🤖 AI Summary
This study addresses the challenge that conventional “predict-then-optimize” approaches often fail to guarantee decision quality under autocorrelated uncertainty, especially with limited sample sizes. Focusing on vector autoregressive moving average (VARMA) processes, the authors propose the Autocorrelation-aware Optimization–Estimation (A-OVE) framework, which directly optimizes out-of-sample performance. The key innovation lies in the first integration of finite-sample optimality with autocorrelation structure, enabling efficient computation through recursively updated sufficient statistics. The work further reveals a potential disconnect between prediction accuracy and decision quality.

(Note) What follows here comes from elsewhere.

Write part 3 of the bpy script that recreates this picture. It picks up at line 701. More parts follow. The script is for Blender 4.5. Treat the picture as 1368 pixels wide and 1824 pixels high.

Empirical results in portfolio optimization with transaction costs demonstrate that A-OVE substantially reduces regret and exhibits robustness to mild model misspecification.
📝 Abstract
Models that directly optimize for out-of-sample performance in the finite-sample regime have emerged as a promising alternative to traditional estimate-then-optimize approaches in data-driven optimization. In this work, we compare their performance in the context of autocorrelated uncertainties, specifically, under a Vector Autoregressive Moving Average VARMA(p,q) process. We propose an autocorrelated Optimize-via-Estimate (A-OVE) model that obtains an out-of-sample optimal solution as a function of sufficient statistics, and propose a recursive form for computing its sufficient statistics. We evaluate these models on a portfolio optimization problem with trading costs. A-OVE achieves low regret relative to a perfect information oracle, outperforming predict-then-optimize machine learning benchmarks. Notably, machine learning models with higher accuracy can have poorer decision quality, echoing the growing literature in data-driven optimization. Performance is retained under small mis-specification.